■ DIRECTIONS
Without the pictures, repeat the listing character for character.

■ SOURCE MATERIAL
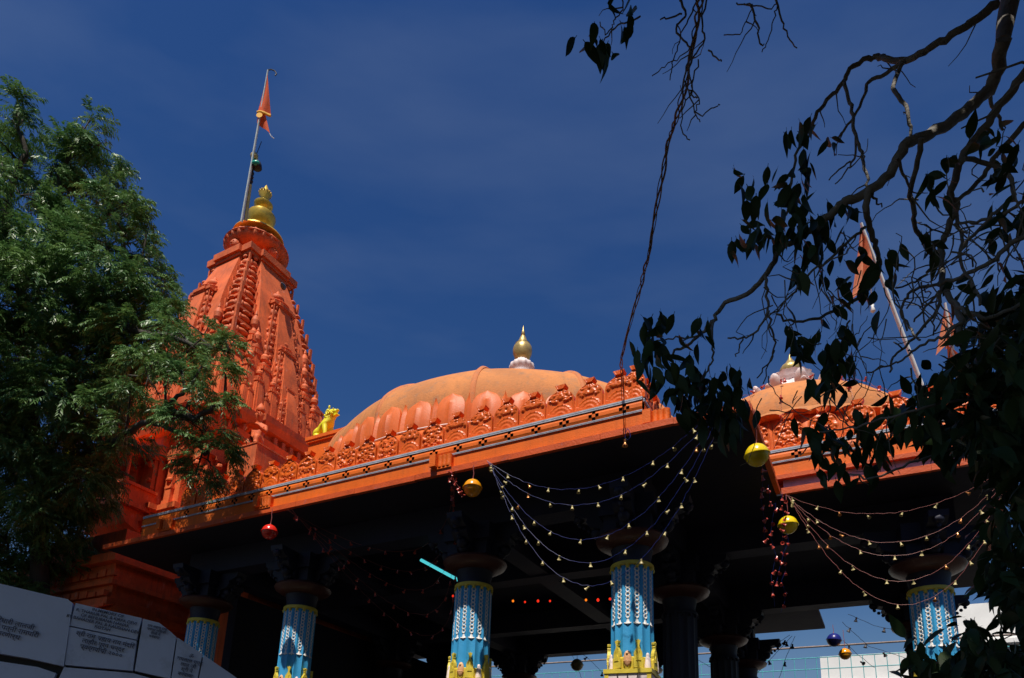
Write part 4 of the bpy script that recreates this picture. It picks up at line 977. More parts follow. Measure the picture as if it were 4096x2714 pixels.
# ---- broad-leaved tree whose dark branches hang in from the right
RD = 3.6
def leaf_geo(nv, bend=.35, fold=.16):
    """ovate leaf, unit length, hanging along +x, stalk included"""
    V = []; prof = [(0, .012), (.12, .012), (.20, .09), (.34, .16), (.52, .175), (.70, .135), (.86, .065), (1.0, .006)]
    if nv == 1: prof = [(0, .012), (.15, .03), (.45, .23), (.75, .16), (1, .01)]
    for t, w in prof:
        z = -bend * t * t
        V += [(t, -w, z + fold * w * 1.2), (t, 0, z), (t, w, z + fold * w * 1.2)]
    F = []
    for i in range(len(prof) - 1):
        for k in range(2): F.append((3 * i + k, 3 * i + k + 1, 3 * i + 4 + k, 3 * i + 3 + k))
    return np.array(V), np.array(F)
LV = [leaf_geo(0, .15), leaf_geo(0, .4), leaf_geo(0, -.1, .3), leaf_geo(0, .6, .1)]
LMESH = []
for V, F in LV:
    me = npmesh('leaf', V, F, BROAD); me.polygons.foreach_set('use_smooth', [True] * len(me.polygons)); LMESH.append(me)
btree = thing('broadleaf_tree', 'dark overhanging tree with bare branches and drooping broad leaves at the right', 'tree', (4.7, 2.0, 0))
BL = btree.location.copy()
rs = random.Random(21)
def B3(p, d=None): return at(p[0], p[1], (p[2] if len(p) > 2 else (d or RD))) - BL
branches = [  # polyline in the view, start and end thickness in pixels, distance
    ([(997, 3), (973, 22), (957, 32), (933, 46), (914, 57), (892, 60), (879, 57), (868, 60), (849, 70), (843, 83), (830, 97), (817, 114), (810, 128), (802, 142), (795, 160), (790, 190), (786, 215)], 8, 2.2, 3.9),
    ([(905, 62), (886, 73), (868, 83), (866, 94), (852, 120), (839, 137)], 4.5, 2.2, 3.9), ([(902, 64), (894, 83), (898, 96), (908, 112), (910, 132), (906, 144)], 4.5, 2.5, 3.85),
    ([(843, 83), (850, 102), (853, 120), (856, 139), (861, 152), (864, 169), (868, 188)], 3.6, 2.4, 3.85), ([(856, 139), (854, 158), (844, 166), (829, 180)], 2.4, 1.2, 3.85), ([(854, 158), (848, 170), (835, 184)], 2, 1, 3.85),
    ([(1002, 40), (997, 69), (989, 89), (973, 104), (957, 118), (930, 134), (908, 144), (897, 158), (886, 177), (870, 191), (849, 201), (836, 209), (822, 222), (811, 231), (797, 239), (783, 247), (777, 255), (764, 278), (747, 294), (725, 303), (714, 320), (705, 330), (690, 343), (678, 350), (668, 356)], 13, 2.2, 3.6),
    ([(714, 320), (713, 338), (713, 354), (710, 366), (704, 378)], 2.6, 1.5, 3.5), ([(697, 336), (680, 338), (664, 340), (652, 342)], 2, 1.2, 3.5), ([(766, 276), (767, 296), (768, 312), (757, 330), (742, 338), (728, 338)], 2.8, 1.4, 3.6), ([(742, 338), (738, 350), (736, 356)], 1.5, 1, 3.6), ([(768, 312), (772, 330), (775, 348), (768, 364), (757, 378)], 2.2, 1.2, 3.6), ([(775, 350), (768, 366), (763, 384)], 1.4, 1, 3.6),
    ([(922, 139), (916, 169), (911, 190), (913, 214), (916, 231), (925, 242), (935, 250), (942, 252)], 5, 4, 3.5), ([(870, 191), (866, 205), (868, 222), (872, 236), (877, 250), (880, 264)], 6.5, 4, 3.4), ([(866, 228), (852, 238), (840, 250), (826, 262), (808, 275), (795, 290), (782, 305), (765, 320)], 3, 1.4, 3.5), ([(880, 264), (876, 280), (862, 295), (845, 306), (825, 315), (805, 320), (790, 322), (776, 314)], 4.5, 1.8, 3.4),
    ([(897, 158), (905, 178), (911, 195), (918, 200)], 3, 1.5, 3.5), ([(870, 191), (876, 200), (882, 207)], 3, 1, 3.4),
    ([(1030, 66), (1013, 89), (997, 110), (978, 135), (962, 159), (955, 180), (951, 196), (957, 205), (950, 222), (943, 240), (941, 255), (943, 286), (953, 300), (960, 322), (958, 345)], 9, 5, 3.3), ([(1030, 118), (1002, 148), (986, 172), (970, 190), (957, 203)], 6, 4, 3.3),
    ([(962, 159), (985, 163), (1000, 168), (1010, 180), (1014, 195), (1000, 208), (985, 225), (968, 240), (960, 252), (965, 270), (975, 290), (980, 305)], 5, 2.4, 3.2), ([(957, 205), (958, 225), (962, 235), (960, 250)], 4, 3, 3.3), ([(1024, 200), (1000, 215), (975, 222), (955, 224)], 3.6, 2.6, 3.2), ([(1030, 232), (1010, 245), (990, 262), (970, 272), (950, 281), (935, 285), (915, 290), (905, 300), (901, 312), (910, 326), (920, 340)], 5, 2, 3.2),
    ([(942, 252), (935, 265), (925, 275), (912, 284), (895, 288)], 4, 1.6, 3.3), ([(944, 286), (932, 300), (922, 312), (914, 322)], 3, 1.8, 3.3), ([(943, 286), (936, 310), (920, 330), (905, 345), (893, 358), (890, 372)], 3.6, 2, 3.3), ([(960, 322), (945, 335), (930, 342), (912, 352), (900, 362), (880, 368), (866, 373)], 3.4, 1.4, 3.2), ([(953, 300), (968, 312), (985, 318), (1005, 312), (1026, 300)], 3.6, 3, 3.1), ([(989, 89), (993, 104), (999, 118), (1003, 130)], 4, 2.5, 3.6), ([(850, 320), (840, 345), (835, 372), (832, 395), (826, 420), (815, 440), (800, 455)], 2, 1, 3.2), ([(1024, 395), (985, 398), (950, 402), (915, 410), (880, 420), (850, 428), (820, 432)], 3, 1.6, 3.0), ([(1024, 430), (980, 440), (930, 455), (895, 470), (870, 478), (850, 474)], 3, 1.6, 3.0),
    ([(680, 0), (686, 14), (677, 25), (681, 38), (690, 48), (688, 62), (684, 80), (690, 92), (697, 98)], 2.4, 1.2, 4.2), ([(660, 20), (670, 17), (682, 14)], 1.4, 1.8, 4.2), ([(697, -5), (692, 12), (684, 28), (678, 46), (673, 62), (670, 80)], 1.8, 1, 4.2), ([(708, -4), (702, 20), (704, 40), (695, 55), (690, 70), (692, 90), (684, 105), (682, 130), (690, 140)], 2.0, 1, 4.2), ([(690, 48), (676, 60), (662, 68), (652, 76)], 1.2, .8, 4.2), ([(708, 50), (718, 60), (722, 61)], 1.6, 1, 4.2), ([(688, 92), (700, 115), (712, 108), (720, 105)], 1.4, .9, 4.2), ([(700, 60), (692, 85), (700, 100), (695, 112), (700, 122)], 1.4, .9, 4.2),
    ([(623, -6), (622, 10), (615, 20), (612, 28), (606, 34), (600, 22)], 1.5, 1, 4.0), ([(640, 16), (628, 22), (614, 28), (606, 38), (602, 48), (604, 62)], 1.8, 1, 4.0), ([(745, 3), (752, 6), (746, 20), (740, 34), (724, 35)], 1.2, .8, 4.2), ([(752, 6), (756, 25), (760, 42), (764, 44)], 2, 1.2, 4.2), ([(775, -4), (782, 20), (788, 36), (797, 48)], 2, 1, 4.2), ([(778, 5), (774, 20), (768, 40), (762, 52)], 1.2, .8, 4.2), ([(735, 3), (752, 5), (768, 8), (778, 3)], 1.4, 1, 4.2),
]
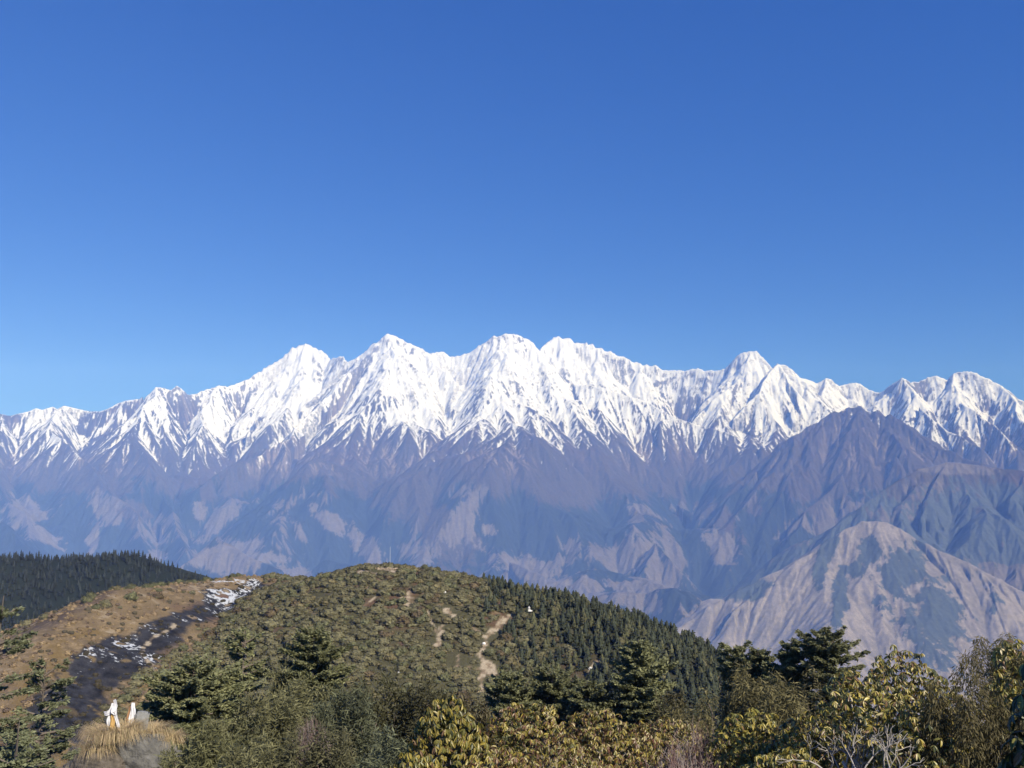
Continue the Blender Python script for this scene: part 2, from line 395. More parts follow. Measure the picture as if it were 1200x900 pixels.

■ EXERCISE OUTPUT
Write part 4 of the bpy script that recreates this picture. It picks up at line 977. More parts follow. Measure the picture as if it were 4096x2714 pixels.
# ---- broad-leaved tree whose dark branches hang in from the right
RD = 3.6
def leaf_geo(nv, bend=.35, fold=.16):
    """ovate leaf, unit length, hanging along +x, stalk included"""
    V = []; prof = [(0, .012), (.12, .012), (.20, .09), (.34, .16), (.52, .175), (.70, .135), (.86, .065), (1.0, .006)]
    if nv == 1: prof = [(0, .012), (.15, .03), (.45, .23), (.75, .16), (1, .01)]
    for t, w in prof:
        z = -bend * t * t
        V += [(t, -w, z + fold * w * 1.2), (t, 0, z), (t, w, z + fold * w * 1.2)]
    F = []
    for i in range(len(prof) - 1):
        for k in range(2): F.append((3 * i + k, 3 * i + k + 1, 3 * i + 4 + k, 3 * i + 3 + k))
    return np.array(V), np.array(F)
LV = [leaf_geo(0, .15), leaf_geo(0, .4), leaf_geo(0, -.1, .3), leaf_geo(0, .6, .1)]
LMESH = []
for V, F in LV:
    me = npmesh('leaf', V, F, BROAD); me.polygons.foreach_set('use_smooth', [True] * len(me.polygons)); LMESH.append(me)
btree = thing('broadleaf_tree', 'dark overhanging tree with bare branches and drooping broad leaves at the right', 'tree', (4.7, 2.0, 0))
BL = btree.location.copy()
rs = random.Random(21)
def B3(p, d=None): return at(p[0], p[1], (p[2] if len(p) > 2 else (d or RD))) - BL
branches = [  # polyline in the view, start and end thickness in pixels, distance
    ([(997, 3), (973, 22), (957, 32), (933, 46), (914, 57), (892, 60), (879, 57), (868, 60), (849, 70), (843, 83), (830, 97), (817, 114), (810, 128), (802, 142), (795, 160), (790, 190), (786, 215)], 8, 2.2, 3.9),
    ([(905, 62), (886, 73), (868, 83), (866, 94), (852, 120), (839, 137)], 4.5, 2.2, 3.9), ([(902, 64), (894, 83), (898, 96), (908, 112), (910, 132), (906, 144)], 4.5, 2.5, 3.85),
    ([(843, 83), (850, 102), (853, 120), (856, 139), (861, 152), (864, 169), (868, 188)], 3.6, 2.4, 3.85), ([(856, 139), (854, 158), (844, 166), (829, 180)], 2.4, 1.2, 3.85), ([(854, 158), (848, 170), (835, 184)], 2, 1, 3.85),
    ([(1002, 40), (997, 69), (989, 89), (973, 104), (957, 118), (930, 134), (908, 144), (897, 158), (886, 177), (870, 191), (849, 201), (836, 209), (822, 222), (811, 231), (797, 239), (783, 247), (777, 255), (764, 278), (747, 294), (725, 303), (714, 320), (705, 330), (690, 343), (678, 350), (668, 356)], 13, 2.2, 3.6),
    ([(714, 320), (713, 338), (713, 354), (710, 366), (704, 378)], 2.6, 1.5, 3.5), ([(697, 336), (680, 338), (664, 340), (652, 342)], 2, 1.2, 3.5), ([(766, 276), (767, 296), (768, 312), (757, 330), (742, 338), (728, 338)], 2.8, 1.4, 3.6), ([(742, 338), (738, 350), (736, 356)], 1.5, 1, 3.6), ([(768, 312), (772, 330), (775, 348), (768, 364), (757, 378)], 2.2, 1.2, 3.6), ([(775, 350), (768, 366), (763, 384)], 1.4, 1, 3.6),
    ([(922, 139), (916, 169), (911, 190), (913, 214), (916, 231), (925, 242), (935, 250), (942, 252)], 5, 4, 3.5), ([(870, 191), (866, 205), (868, 222), (872, 236), (877, 250), (880, 264)], 6.5, 4, 3.4), ([(866, 228), (852, 238), (840, 250), (826, 262), (808, 275), (795, 290), (782, 305), (765, 320)], 3, 1.4, 3.5), ([(880, 264), (876, 280), (862, 295), (845, 306), (825, 315), (805, 320), (790, 322), (776, 314)], 4.5, 1.8, 3.4),
    ([(897, 158), (905, 178), (911, 195), (918, 200)], 3, 1.5, 3.5), ([(870, 191), (876, 200), (882, 207)], 3, 1, 3.4),
    ([(1030, 66), (1013, 89), (997, 110), (978, 135), (962, 159), (955, 180), (951, 196), (957, 205), (950, 222), (943, 240), (941, 255), (943, 286), (953, 300), (960, 322), (958, 345)], 9, 5, 3.3), ([(1030, 118), (1002, 148), (986, 172), (970, 190), (957, 203)], 6, 4, 3.3),
    ([(962, 159), (985, 163), (1000, 168), (1010, 180), (1014, 195), (1000, 208), (985, 225), (968, 240), (960, 252), (965, 270), (975, 290), (980, 305)], 5, 2.4, 3.2), ([(957, 205), (958, 225), (962, 235), (960, 250)], 4, 3, 3.3), ([(1024, 200), (1000, 215), (975, 222), (955, 224)], 3.6, 2.6, 3.2), ([(1030, 232), (1010, 245), (990, 262), (970, 272), (950, 281), (935, 285), (915, 290), (905, 300), (901, 312), (910, 326), (920, 340)], 5, 2, 3.2),
    ([(942, 252), (935, 265), (925, 275), (912, 284), (895, 288)], 4, 1.6, 3.3), ([(944, 286), (932, 300), (922, 312), (914, 322)], 3, 1.8, 3.3), ([(943, 286), (936, 310), (920, 330), (905, 345), (893, 358), (890, 372)], 3.6, 2, 3.3), ([(960, 322), (945, 335), (930, 342), (912, 352), (900, 362), (880, 368), (866, 373)], 3.4, 1.4, 3.2), ([(953, 300), (968, 312), (985, 318), (1005, 312), (1026, 300)], 3.6, 3, 3.1), ([(989, 89), (993, 104), (999, 118), (1003, 130)], 4, 2.5, 3.6), ([(850, 320), (840, 345), (835, 372), (832, 395), (826, 420), (815, 440), (800, 455)], 2, 1, 3.2), ([(1024, 395), (985, 398), (950, 402), (915, 410), (880, 420), (850, 428), (820, 432)], 3, 1.6, 3.0), ([(1024, 430), (980, 440), (930, 455), (895, 470), (870, 478), (850, 474)], 3, 1.6, 3.0),
    ([(680, 0), (686, 14), (677, 25), (681, 38), (690, 48), (688, 62), (684, 80), (690, 92), (697, 98)], 2.4, 1.2, 4.2), ([(660, 20), (670, 17), (682, 14)], 1.4, 1.8, 4.2), ([(697, -5), (692, 12), (684, 28), (678, 46), (673, 62), (670, 80)], 1.8, 1, 4.2), ([(708, -4), (702, 20), (704, 40), (695, 55), (690, 70), (692, 90), (684, 105), (682, 130), (690, 140)], 2.0, 1, 4.2), ([(690, 48), (676, 60), (662, 68), (652, 76)], 1.2, .8, 4.2), ([(708, 50), (718, 60), (722, 61)], 1.6, 1, 4.2), ([(688, 92), (700, 115), (712, 108), (720, 105)], 1.4, .9, 4.2), ([(700, 60), (692, 85), (700, 100), (695, 112), (700, 122)], 1.4, .9, 4.2),
    ([(623, -6), (622, 10), (615, 20), (612, 28), (606, 34), (600, 22)], 1.5, 1, 4.0), ([(640, 16), (628, 22), (614, 28), (606, 38), (602, 48), (604, 62)], 1.8, 1, 4.0), ([(745, 3), (752, 6), (746, 20), (740, 34), (724, 35)], 1.2, .8, 4.2), ([(752, 6), (756, 25), (760, 42), (764, 44)], 2, 1.2, 4.2), ([(775, -4), (782, 20), (788, 36), (797, 48)], 2, 1, 4.2), ([(778, 5), (774, 20), (768, 40), (762, 52)], 1.2, .8, 4.2), ([(735, 3), (752, 5), (768, 8), (778, 3)], 1.4, 1, 4.2),
]
Continue the Blender Python script for this scene: part 2, from line 395. More parts follow. Measure the picture as if it were 1200x900 pixels.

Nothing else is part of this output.